__Exercise objective__
Exclude all pictures, then copy each of the records exactly as written.

__Extracted material__
* * *

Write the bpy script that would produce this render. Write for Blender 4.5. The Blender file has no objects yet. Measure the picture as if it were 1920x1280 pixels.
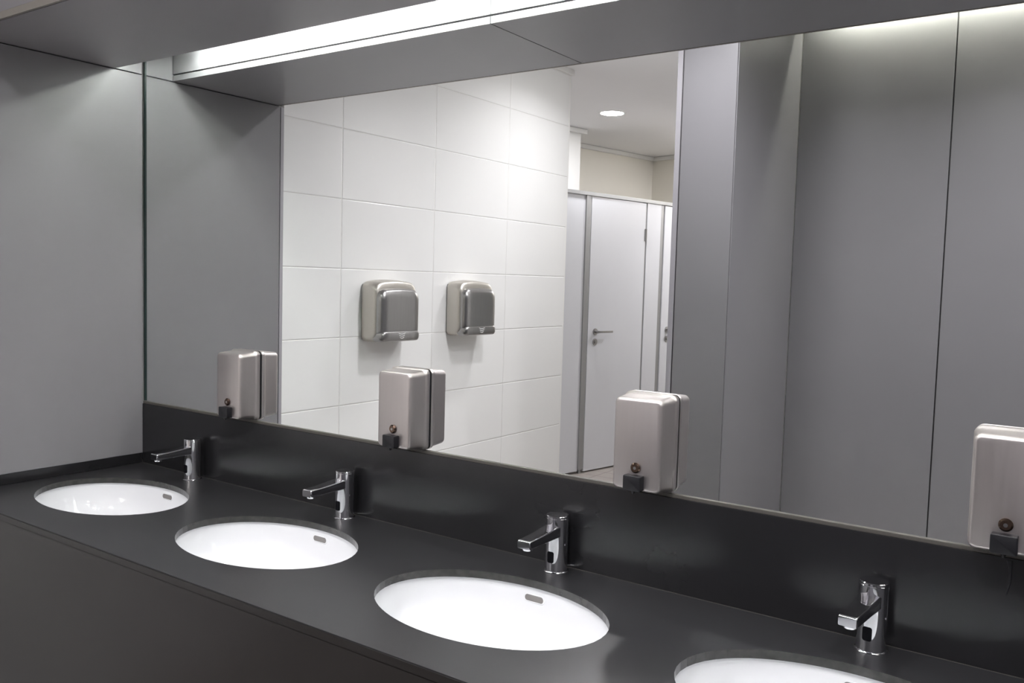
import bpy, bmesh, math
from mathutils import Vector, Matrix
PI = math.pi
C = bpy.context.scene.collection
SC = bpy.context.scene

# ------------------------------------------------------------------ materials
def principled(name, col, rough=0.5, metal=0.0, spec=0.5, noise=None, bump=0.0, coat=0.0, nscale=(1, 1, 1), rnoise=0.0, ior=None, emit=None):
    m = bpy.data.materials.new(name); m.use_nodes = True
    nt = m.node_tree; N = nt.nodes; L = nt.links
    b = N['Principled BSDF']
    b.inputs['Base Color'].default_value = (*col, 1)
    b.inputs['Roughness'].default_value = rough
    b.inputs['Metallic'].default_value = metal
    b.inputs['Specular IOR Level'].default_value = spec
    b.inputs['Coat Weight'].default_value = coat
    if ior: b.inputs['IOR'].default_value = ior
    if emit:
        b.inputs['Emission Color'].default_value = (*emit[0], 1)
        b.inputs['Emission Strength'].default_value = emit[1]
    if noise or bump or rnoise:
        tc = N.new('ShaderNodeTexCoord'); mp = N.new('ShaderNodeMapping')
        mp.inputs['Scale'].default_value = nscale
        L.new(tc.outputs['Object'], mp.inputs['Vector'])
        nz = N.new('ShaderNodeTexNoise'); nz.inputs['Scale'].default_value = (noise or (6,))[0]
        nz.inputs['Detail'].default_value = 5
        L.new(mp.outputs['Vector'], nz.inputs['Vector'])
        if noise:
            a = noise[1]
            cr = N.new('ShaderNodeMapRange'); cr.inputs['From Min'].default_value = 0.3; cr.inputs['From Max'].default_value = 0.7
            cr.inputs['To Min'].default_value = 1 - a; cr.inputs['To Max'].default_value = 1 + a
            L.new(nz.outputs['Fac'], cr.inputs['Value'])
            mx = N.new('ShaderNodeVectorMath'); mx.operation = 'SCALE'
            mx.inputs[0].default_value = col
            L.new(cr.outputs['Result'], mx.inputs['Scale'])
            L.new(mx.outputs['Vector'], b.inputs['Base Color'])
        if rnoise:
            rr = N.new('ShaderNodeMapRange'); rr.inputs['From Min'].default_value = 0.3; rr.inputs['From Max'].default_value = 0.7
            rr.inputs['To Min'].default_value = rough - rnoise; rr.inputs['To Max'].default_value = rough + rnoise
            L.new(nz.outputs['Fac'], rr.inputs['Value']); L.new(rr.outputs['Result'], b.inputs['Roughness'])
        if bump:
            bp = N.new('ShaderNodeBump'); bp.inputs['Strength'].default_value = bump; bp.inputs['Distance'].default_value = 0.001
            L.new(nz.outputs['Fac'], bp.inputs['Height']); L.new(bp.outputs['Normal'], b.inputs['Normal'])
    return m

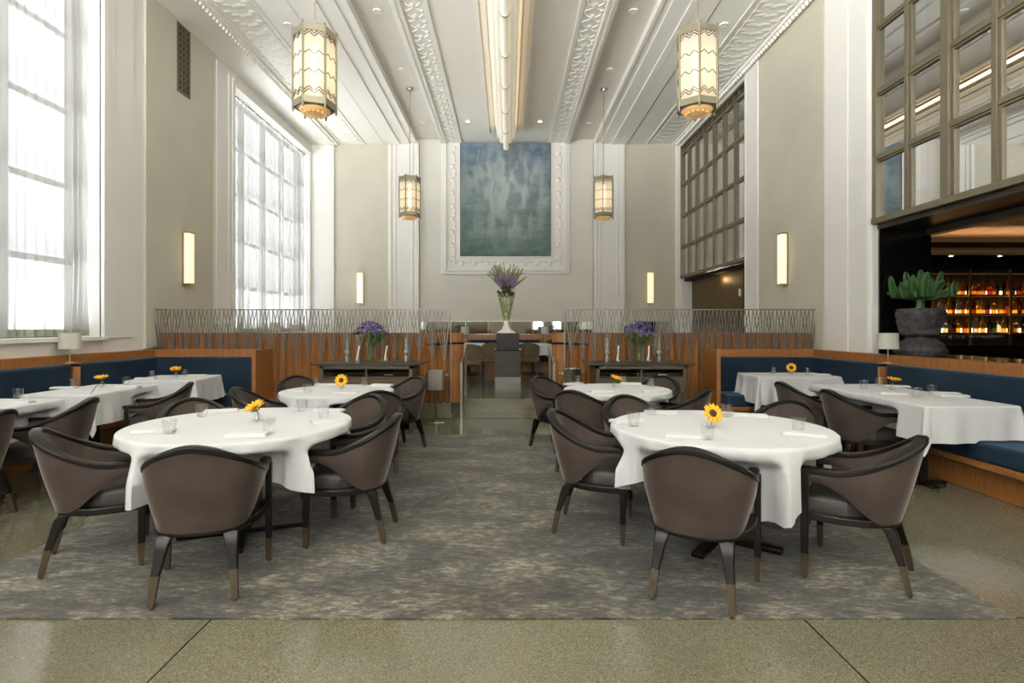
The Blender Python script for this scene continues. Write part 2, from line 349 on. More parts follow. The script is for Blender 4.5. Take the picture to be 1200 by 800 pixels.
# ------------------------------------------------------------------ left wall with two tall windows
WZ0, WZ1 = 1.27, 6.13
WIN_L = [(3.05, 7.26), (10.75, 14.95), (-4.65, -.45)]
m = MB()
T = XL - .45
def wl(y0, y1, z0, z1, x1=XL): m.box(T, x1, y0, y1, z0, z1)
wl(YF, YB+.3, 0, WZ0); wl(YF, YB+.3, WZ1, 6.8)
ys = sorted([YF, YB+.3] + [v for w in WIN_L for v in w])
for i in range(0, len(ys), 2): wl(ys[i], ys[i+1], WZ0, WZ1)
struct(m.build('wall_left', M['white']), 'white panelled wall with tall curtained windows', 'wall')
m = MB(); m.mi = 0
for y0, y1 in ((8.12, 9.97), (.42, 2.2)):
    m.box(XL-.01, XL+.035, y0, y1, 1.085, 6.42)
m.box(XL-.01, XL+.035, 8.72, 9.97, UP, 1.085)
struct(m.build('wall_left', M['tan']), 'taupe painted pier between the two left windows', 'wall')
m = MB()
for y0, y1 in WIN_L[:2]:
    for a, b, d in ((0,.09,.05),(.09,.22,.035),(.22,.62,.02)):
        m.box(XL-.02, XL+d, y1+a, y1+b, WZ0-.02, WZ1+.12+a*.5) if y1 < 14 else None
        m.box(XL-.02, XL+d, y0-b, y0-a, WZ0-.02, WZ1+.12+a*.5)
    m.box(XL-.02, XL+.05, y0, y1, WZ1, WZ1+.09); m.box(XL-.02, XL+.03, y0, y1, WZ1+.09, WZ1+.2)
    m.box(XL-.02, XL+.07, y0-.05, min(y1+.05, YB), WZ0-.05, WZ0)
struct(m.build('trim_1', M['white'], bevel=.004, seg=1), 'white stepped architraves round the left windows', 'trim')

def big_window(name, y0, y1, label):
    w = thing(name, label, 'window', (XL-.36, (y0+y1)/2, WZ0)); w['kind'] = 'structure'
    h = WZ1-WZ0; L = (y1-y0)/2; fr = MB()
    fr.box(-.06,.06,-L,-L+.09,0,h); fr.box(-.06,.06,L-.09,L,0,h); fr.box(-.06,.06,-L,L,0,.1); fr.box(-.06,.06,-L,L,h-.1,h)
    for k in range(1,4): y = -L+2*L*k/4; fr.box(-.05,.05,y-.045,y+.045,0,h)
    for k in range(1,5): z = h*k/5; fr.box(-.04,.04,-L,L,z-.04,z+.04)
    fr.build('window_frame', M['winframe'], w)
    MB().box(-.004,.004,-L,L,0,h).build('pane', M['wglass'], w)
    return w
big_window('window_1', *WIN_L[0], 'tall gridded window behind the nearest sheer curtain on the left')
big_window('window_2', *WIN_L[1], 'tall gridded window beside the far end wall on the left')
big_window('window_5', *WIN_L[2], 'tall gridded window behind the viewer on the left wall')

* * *

__The response__
Write the bpy script that would produce this render. Write for Blender 4.5. The Blender file has no objects yet. Measure the picture as if it were 1920x1280 pixels.
import bpy, bmesh, math
from mathutils import Vector, Matrix
PI = math.pi
C = bpy.context.scene.collection
SC = bpy.context.scene

# ------------------------------------------------------------------ materials
def principled(name, col, rough=0.5, metal=0.0, spec=0.5, noise=None, bump=0.0, coat=0.0, nscale=(1, 1, 1), rnoise=0.0, ior=None, emit=None):
    m = bpy.data.materials.new(name); m.use_nodes = True
    nt = m.node_tree; N = nt.nodes; L = nt.links
    b = N['Principled BSDF']
    b.inputs['Base Color'].default_value = (*col, 1)
    b.inputs['Roughness'].default_value = rough
    b.inputs['Metallic'].default_value = metal
    b.inputs['Specular IOR Level'].default_value = spec
    b.inputs['Coat Weight'].default_value = coat
    if ior: b.inputs['IOR'].default_value = ior
    if emit:
        b.inputs['Emission Color'].default_value = (*emit[0], 1)
        b.inputs['Emission Strength'].default_value = emit[1]
    if noise or bump or rnoise:
        tc = N.new('ShaderNodeTexCoord'); mp = N.new('ShaderNodeMapping')
        mp.inputs['Scale'].default_value = nscale
        L.new(tc.outputs['Object'], mp.inputs['Vector'])
        nz = N.new('ShaderNodeTexNoise'); nz.inputs['Scale'].default_value = (noise or (6,))[0]
        nz.inputs['Detail'].default_value = 5
        L.new(mp.outputs['Vector'], nz.inputs['Vector'])
        if noise:
            a = noise[1]
            cr = N.new('ShaderNodeMapRange'); cr.inputs['From Min'].default_value = 0.3; cr.inputs['From Max'].default_value = 0.7
            cr.inputs['To Min'].default_value = 1 - a; cr.inputs['To Max'].default_value = 1 + a
            L.new(nz.outputs['Fac'], cr.inputs['Value'])
            mx = N.new('ShaderNodeVectorMath'); mx.operation = 'SCALE'
            mx.inputs[0].default_value = col
            L.new(cr.outputs['Result'], mx.inputs['Scale'])
            L.new(mx.outputs['Vector'], b.inputs['Base Color'])
        if rnoise:
            rr = N.new('ShaderNodeMapRange'); rr.inputs['From Min'].default_value = 0.3; rr.inputs['From Max'].default_value = 0.7
            rr.inputs['To Min'].default_value = rough - rnoise; rr.inputs['To Max'].default_value = rough + rnoise
            L.new(nz.outputs['Fac'], rr.inputs['Value']); L.new(rr.outputs['Result'], b.inputs['Roughness'])
        if bump:
            bp = N.new('ShaderNodeBump'); bp.inputs['Strength'].default_value = bump; bp.inputs['Distance'].default_value = 0.001
            L.new(nz.outputs['Fac'], bp.inputs['Height']); L.new(bp.outputs['Normal'], b.inputs['Normal'])
    return m

The Blender Python script for this scene continues. Write part 2, from line 349 on. More parts follow. The script is for Blender 4.5. Take the picture to be 1200 by 800 pixels.
# ------------------------------------------------------------------ left wall with two tall windows
WZ0, WZ1 = 1.27, 6.13
WIN_L = [(3.05, 7.26), (10.75, 14.95), (-4.65, -.45)]
m = MB()
T = XL - .45
def wl(y0, y1, z0, z1, x1=XL): m.box(T, x1, y0, y1, z0, z1)
wl(YF, YB+.3, 0, WZ0); wl(YF, YB+.3, WZ1, 6.8)
ys = sorted([YF, YB+.3] + [v for w in WIN_L for v in w])
for i in range(0, len(ys), 2): wl(ys[i], ys[i+1], WZ0, WZ1)
struct(m.build('wall_left', M['white']), 'white panelled wall with tall curtained windows', 'wall')
m = MB(); m.mi = 0
for y0, y1 in ((8.12, 9.97), (.42, 2.2)):
    m.box(XL-.01, XL+.035, y0, y1, 1.085, 6.42)
m.box(XL-.01, XL+.035, 8.72, 9.97, UP, 1.085)
struct(m.build('wall_left', M['tan']), 'taupe painted pier between the two left windows', 'wall')
m = MB()
for y0, y1 in WIN_L[:2]:
    for a, b, d in ((0,.09,.05),(.09,.22,.035),(.22,.62,.02)):
        m.box(XL-.02, XL+d, y1+a, y1+b, WZ0-.02, WZ1+.12+a*.5) if y1 < 14 else None
        m.box(XL-.02, XL+d, y0-b, y0-a, WZ0-.02, WZ1+.12+a*.5)
    m.box(XL-.02, XL+.05, y0, y1, WZ1, WZ1+.09); m.box(XL-.02, XL+.03, y0, y1, WZ1+.09, WZ1+.2)
    m.box(XL-.02, XL+.07, y0-.05, min(y1+.05, YB), WZ0-.05, WZ0)
struct(m.build('trim_1', M['white'], bevel=.004, seg=1), 'white stepped architraves round the left windows', 'trim')

def big_window(name, y0, y1, label):
    w = thing(name, label, 'window', (XL-.36, (y0+y1)/2, WZ0)); w['kind'] = 'structure'
    h = WZ1-WZ0; L = (y1-y0)/2; fr = MB()
    fr.box(-.06,.06,-L,-L+.09,0,h); fr.box(-.06,.06,L-.09,L,0,h); fr.box(-.06,.06,-L,L,0,.1); fr.box(-.06,.06,-L,L,h-.1,h)
    for k in range(1,4): y = -L+2*L*k/4; fr.box(-.05,.05,y-.045,y+.045,0,h)
    for k in range(1,5): z = h*k/5; fr.box(-.04,.04,-L,L,z-.04,z+.04)
    fr.build('window_frame', M['winframe'], w)
    MB().box(-.004,.004,-L,L,0,h).build('pane', M['wglass'], w)
    return w
big_window('window_1', *WIN_L[0], 'tall gridded window behind the nearest sheer curtain on the left')
big_window('window_2', *WIN_L[1], 'tall gridded window beside the far end wall on the left')
big_window('window_5', *WIN_L[2], 'tall gridded window behind the viewer on the left wall')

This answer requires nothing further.